• [Stated task]: Reproduce the listing below in its entirety. Change nothing.

• [Data]:
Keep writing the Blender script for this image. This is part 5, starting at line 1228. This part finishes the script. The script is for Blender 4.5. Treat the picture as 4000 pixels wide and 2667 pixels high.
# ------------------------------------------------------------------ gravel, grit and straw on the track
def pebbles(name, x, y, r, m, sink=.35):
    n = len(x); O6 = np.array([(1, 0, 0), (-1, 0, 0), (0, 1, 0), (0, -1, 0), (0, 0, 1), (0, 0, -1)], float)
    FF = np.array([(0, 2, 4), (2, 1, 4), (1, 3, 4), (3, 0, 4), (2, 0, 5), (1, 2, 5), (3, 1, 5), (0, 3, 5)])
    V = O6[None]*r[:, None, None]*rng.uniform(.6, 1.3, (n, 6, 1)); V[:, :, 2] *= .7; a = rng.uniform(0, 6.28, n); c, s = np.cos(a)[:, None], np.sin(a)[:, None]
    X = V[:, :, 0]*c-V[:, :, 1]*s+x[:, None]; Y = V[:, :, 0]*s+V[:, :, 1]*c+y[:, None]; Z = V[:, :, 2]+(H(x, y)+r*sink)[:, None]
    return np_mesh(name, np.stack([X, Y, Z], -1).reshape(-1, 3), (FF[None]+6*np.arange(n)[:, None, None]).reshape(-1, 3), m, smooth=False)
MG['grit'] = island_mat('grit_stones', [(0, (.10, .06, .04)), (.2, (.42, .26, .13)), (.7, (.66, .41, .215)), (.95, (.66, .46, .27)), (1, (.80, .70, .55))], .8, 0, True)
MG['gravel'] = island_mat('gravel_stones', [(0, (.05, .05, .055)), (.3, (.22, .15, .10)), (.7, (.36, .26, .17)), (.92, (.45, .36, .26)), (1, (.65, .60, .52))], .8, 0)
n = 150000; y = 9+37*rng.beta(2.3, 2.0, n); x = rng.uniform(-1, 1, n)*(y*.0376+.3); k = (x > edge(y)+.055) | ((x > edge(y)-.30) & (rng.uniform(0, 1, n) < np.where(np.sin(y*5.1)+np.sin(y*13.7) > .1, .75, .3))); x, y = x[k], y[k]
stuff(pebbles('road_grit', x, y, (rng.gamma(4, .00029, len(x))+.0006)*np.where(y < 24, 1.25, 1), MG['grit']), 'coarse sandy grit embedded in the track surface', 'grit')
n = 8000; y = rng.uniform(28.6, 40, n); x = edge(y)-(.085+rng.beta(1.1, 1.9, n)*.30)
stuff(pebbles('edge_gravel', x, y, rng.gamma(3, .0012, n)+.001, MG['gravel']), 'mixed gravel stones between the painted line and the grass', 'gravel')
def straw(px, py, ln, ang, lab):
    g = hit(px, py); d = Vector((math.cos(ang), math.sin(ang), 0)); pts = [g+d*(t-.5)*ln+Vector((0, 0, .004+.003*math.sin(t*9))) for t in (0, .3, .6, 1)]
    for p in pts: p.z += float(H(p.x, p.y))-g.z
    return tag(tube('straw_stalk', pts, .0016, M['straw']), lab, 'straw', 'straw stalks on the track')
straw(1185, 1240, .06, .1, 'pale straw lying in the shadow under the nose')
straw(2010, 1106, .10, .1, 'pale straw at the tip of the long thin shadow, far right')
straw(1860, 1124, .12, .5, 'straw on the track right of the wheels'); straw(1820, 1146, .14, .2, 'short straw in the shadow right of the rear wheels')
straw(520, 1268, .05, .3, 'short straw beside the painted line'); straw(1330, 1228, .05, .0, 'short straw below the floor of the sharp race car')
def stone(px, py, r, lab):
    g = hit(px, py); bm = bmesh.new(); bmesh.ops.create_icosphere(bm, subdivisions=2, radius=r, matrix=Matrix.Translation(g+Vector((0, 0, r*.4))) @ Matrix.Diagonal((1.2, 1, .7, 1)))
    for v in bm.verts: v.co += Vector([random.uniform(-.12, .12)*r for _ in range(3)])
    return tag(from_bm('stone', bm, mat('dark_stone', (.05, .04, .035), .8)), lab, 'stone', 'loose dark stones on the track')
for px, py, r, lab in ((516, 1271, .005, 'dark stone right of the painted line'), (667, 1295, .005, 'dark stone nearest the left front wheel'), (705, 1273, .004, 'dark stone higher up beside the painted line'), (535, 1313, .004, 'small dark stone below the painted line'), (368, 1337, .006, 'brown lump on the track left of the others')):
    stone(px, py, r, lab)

• [Result of the task]:
Keep writing the Blender script for this image. This is part 5, starting at line 1228. This part finishes the script. The script is for Blender 4.5. Treat the picture as 4000 pixels wide and 2667 pixels high.
# ------------------------------------------------------------------ gravel, grit and straw on the track
def pebbles(name, x, y, r, m, sink=.35):
    n = len(x); O6 = np.array([(1, 0, 0), (-1, 0, 0), (0, 1, 0), (0, -1, 0), (0, 0, 1), (0, 0, -1)], float)
    FF = np.array([(0, 2, 4), (2, 1, 4), (1, 3, 4), (3, 0, 4), (2, 0, 5), (1, 2, 5), (3, 1, 5), (0, 3, 5)])
    V = O6[None]*r[:, None, None]*rng.uniform(.6, 1.3, (n, 6, 1)); V[:, :, 2] *= .7; a = rng.uniform(0, 6.28, n); c, s = np.cos(a)[:, None], np.sin(a)[:, None]
    X = V[:, :, 0]*c-V[:, :, 1]*s+x[:, None]; Y = V[:, :, 0]*s+V[:, :, 1]*c+y[:, None]; Z = V[:, :, 2]+(H(x, y)+r*sink)[:, None]
    return np_mesh(name, np.stack([X, Y, Z], -1).reshape(-1, 3), (FF[None]+6*np.arange(n)[:, None, None]).reshape(-1, 3), m, smooth=False)
MG['grit'] = island_mat('grit_stones', [(0, (.10, .06, .04)), (.2, (.42, .26, .13)), (.7, (.66, .41, .215)), (.95, (.66, .46, .27)), (1, (.80, .70, .55))], .8, 0, True)
MG['gravel'] = island_mat('gravel_stones', [(0, (.05, .05, .055)), (.3, (.22, .15, .10)), (.7, (.36, .26, .17)), (.92, (.45, .36, .26)), (1, (.65, .60, .52))], .8, 0)
n = 150000; y = 9+37*rng.beta(2.3, 2.0, n); x = rng.uniform(-1, 1, n)*(y*.0376+.3); k = (x > edge(y)+.055) | ((x > edge(y)-.30) & (rng.uniform(0, 1, n) < np.where(np.sin(y*5.1)+np.sin(y*13.7) > .1, .75, .3))); x, y = x[k], y[k]
stuff(pebbles('road_grit', x, y, (rng.gamma(4, .00029, len(x))+.0006)*np.where(y < 24, 1.25, 1), MG['grit']), 'coarse sandy grit embedded in the track surface', 'grit')
n = 8000; y = rng.uniform(28.6, 40, n); x = edge(y)-(.085+rng.beta(1.1, 1.9, n)*.30)
stuff(pebbles('edge_gravel', x, y, rng.gamma(3, .0012, n)+.001, MG['gravel']), 'mixed gravel stones between the painted line and the grass', 'gravel')
def straw(px, py, ln, ang, lab):
    g = hit(px, py); d = Vector((math.cos(ang), math.sin(ang), 0)); pts = [g+d*(t-.5)*ln+Vector((0, 0, .004+.003*math.sin(t*9))) for t in (0, .3, .6, 1)]
    for p in pts: p.z += float(H(p.x, p.y))-g.z
    return tag(tube('straw_stalk', pts, .0016, M['straw']), lab, 'straw', 'straw stalks on the track')
straw(1185, 1240, .06, .1, 'pale straw lying in the shadow under the nose')
straw(2010, 1106, .10, .1, 'pale straw at the tip of the long thin shadow, far right')
straw(1860, 1124, .12, .5, 'straw on the track right of the wheels'); straw(1820, 1146, .14, .2, 'short straw in the shadow right of the rear wheels')
straw(520, 1268, .05, .3, 'short straw beside the painted line'); straw(1330, 1228, .05, .0, 'short straw below the floor of the sharp race car')
def stone(px, py, r, lab):
    g = hit(px, py); bm = bmesh.new(); bmesh.ops.create_icosphere(bm, subdivisions=2, radius=r, matrix=Matrix.Translation(g+Vector((0, 0, r*.4))) @ Matrix.Diagonal((1.2, 1, .7, 1)))
    for v in bm.verts: v.co += Vector([random.uniform(-.12, .12)*r for _ in range(3)])
    return tag(from_bm('stone', bm, mat('dark_stone', (.05, .04, .035), .8)), lab, 'stone', 'loose dark stones on the track')
for px, py, r, lab in ((516, 1271, .005, 'dark stone right of the painted line'), (667, 1295, .005, 'dark stone nearest the left front wheel'), (705, 1273, .004, 'dark stone higher up beside the painted line'), (535, 1313, .004, 'small dark stone below the painted line'), (368, 1337, .006, 'brown lump on the track left of the others')):
    stone(px, py, r, lab)